◆ **Stated exercise**:
In the entries, find all lines that hold the word "picks" and copy them.
━━━ Record list ━━━
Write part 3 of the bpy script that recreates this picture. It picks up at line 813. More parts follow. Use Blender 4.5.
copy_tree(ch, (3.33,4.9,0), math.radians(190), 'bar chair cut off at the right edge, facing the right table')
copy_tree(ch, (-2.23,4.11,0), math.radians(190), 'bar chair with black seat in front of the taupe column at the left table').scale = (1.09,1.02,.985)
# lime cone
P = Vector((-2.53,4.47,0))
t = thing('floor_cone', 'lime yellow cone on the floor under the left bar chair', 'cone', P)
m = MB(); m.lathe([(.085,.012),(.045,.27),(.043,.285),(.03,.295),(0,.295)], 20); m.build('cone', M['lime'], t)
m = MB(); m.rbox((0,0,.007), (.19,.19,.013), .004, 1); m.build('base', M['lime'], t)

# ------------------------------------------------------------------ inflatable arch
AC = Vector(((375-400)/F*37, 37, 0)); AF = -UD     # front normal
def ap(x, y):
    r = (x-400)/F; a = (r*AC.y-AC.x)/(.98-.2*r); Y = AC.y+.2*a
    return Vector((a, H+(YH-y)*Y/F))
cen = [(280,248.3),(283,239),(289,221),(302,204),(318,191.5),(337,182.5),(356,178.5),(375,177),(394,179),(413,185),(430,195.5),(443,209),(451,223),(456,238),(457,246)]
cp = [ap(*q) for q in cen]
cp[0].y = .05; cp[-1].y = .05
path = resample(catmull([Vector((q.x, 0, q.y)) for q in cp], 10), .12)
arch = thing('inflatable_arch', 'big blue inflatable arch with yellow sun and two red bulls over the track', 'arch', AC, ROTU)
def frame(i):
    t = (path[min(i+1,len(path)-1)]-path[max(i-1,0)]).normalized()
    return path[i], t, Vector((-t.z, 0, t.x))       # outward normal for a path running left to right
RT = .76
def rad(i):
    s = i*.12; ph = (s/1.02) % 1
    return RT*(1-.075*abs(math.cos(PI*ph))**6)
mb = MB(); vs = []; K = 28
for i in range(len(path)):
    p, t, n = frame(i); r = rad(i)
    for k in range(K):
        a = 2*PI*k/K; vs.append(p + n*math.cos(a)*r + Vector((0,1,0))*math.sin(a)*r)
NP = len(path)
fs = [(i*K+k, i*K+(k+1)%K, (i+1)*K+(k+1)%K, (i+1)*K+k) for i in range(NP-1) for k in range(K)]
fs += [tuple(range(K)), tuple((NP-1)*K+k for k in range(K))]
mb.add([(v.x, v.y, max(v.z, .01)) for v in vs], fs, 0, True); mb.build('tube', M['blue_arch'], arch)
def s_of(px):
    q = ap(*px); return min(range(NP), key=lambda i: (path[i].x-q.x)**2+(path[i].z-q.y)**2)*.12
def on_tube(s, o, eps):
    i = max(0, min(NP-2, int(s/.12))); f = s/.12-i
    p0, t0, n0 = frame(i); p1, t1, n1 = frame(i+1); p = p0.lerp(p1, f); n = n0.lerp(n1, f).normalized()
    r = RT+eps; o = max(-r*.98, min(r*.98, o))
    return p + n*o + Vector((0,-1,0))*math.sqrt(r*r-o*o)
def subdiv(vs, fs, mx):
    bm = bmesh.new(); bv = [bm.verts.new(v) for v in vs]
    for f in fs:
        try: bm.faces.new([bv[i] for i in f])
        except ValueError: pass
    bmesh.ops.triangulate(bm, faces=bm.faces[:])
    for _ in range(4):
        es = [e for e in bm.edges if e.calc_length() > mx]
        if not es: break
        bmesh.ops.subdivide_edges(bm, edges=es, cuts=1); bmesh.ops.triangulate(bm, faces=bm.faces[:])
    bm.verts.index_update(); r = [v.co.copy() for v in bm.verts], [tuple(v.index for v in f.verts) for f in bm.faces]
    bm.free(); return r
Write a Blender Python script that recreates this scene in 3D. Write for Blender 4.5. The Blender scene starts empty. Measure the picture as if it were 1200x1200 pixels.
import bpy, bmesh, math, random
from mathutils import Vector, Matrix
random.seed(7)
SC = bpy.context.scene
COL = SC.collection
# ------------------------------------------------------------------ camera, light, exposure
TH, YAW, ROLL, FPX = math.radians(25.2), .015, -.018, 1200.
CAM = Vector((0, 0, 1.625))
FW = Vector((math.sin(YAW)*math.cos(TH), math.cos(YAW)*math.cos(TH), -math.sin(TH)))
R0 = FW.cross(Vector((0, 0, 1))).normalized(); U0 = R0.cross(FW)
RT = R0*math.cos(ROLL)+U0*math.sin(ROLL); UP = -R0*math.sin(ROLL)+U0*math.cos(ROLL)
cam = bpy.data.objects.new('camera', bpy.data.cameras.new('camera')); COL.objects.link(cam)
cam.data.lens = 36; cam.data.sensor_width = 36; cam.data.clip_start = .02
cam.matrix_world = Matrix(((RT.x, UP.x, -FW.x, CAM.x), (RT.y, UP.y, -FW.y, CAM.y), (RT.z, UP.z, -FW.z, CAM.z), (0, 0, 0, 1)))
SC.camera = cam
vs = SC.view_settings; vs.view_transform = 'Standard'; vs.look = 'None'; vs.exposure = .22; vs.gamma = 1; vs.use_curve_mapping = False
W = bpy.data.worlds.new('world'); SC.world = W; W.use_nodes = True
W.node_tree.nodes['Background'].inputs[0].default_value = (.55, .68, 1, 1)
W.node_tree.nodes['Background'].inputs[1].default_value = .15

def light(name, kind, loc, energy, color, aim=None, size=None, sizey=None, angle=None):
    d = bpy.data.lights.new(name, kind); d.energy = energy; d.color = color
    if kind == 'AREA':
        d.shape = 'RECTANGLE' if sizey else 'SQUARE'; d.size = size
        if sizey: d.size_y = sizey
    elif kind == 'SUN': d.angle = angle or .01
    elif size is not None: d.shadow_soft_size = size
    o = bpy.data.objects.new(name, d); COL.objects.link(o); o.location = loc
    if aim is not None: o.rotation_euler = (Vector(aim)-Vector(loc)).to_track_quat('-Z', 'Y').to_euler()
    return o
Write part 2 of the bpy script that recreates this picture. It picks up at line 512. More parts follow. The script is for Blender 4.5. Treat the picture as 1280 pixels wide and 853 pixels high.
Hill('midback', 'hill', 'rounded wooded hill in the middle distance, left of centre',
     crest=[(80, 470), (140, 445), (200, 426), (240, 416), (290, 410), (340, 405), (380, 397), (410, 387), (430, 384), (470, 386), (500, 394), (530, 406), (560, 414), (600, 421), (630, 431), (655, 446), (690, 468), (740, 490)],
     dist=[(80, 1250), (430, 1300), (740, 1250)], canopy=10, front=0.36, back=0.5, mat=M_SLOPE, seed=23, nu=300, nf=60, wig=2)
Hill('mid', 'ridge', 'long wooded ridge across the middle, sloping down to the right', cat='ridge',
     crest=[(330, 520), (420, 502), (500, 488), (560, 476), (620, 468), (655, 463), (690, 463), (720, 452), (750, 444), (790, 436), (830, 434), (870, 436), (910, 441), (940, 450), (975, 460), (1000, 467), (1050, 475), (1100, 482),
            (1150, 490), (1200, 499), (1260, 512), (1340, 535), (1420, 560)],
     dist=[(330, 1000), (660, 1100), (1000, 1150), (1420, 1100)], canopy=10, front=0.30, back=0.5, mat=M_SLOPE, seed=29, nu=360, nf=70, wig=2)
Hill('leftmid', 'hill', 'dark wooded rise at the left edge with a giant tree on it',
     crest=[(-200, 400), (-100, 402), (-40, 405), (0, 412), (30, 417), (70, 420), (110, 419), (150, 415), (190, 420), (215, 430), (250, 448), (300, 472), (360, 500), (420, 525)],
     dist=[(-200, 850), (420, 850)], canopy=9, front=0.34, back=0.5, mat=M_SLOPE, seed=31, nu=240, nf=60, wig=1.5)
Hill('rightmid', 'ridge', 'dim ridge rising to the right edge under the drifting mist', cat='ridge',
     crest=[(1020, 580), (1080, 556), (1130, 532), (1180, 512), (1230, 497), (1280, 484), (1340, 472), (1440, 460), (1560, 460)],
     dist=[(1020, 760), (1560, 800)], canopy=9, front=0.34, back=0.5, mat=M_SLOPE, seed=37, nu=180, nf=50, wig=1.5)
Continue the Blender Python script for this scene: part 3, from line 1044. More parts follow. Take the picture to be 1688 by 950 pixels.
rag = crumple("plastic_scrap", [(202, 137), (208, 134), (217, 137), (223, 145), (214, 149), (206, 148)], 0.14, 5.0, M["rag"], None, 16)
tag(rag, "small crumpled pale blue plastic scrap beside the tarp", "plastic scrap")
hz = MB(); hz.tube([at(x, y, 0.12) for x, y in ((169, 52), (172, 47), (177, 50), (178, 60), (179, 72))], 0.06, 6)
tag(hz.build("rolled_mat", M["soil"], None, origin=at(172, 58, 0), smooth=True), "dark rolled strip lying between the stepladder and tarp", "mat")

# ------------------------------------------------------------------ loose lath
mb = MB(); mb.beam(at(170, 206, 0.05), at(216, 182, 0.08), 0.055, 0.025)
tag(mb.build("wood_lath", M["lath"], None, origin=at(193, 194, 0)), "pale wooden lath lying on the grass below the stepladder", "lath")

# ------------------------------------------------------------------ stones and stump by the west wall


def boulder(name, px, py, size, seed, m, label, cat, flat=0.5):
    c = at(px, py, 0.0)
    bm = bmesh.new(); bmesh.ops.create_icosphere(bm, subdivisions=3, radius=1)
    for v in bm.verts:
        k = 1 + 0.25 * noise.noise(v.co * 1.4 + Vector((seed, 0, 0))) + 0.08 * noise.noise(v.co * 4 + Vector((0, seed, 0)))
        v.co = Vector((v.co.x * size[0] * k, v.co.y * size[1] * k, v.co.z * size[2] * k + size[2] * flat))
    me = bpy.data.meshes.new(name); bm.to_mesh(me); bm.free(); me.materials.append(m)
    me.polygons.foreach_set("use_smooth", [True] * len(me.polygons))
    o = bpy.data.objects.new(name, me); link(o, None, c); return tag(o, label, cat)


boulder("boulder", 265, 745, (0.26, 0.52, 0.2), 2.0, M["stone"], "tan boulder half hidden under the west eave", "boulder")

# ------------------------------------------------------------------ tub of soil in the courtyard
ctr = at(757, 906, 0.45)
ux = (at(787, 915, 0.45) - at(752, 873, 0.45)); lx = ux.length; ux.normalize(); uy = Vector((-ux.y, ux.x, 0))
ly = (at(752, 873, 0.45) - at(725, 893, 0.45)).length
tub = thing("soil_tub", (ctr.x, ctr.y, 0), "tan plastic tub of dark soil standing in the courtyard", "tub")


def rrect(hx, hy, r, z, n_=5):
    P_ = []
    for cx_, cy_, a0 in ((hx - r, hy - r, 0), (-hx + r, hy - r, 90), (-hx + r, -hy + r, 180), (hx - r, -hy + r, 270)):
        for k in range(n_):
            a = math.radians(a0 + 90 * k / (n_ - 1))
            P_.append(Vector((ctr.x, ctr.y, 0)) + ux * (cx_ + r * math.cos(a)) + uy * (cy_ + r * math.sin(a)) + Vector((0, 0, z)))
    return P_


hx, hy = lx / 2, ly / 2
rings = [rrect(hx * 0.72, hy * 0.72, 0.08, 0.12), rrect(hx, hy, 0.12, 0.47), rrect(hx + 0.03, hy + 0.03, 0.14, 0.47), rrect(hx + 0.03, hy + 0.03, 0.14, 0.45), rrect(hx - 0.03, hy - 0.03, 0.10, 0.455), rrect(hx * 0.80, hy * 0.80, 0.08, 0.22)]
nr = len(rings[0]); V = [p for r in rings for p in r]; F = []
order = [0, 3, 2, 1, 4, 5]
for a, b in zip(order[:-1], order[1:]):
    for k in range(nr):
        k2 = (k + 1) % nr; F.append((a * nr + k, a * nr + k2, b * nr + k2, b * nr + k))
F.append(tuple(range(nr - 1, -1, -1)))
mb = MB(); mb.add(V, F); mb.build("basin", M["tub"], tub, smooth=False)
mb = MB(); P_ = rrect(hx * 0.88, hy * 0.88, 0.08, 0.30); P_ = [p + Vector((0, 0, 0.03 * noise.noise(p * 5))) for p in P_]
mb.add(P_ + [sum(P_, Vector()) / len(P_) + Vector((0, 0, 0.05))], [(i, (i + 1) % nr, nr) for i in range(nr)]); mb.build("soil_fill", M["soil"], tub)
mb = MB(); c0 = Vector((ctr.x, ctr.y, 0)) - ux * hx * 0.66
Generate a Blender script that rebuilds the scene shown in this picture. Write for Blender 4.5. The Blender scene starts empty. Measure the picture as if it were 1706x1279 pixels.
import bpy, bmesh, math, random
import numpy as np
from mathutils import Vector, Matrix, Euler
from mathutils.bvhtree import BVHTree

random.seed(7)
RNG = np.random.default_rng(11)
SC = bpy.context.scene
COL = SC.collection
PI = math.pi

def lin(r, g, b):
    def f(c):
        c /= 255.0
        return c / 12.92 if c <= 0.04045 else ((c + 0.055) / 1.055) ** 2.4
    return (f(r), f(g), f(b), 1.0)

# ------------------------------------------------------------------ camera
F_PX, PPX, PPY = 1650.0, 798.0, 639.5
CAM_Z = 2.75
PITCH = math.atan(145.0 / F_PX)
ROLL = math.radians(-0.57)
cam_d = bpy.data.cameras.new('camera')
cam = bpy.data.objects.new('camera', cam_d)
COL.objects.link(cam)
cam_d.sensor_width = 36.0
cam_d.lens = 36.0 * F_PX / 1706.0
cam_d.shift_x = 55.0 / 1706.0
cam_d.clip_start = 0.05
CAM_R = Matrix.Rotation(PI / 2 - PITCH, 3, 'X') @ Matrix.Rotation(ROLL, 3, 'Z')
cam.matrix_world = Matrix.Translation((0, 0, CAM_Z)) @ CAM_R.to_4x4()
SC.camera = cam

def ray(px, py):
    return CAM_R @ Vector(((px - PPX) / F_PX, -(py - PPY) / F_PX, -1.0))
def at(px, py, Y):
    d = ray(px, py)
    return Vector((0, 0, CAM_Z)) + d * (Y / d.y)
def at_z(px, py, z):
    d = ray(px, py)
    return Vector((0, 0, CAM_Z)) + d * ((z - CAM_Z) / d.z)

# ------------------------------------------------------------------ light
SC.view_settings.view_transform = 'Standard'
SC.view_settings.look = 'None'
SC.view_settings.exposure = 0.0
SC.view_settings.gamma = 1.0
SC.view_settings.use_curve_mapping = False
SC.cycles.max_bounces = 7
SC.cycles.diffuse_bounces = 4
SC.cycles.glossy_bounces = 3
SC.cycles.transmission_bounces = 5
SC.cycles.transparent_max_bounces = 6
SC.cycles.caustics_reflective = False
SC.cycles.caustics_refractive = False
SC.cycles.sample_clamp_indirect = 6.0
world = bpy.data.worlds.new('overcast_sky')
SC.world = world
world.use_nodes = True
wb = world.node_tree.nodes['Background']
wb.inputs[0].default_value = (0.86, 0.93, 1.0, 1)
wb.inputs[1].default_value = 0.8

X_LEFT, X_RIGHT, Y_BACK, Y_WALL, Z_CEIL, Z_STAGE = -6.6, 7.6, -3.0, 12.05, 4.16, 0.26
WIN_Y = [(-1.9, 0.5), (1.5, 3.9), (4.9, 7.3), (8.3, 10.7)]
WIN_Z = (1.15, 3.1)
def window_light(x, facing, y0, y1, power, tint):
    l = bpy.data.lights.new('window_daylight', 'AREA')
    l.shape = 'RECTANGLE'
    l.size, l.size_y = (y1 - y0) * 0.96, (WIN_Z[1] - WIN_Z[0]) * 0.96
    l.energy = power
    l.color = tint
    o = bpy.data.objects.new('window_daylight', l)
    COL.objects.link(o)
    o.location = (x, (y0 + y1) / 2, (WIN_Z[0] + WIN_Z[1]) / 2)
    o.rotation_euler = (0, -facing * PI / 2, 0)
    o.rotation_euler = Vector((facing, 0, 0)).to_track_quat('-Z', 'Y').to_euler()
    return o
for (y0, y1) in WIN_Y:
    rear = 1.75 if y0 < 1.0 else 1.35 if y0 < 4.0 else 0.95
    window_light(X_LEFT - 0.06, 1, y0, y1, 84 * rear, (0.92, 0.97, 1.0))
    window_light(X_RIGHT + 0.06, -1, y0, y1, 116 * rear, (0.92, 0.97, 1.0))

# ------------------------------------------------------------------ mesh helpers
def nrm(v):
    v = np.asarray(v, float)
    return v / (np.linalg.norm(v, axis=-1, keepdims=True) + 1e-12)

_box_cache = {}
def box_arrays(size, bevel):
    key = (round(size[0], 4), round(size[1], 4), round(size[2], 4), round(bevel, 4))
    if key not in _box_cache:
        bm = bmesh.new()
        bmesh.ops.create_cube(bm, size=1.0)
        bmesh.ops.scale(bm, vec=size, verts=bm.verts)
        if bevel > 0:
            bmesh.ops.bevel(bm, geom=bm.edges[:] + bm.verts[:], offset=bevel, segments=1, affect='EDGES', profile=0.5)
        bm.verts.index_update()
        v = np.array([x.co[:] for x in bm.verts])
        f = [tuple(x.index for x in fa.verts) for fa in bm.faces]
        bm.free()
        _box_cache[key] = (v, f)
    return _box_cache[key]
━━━
◆ **Answer in full**:
Write part 3 of the bpy script that recreates this picture. It picks up at line 813. More parts follow. Use Blender 4.5.
Write part 2 of the bpy script that recreates this picture. It picks up at line 512. More parts follow. The script is for Blender 4.5. Treat the picture as 1280 pixels wide and 853 pixels high.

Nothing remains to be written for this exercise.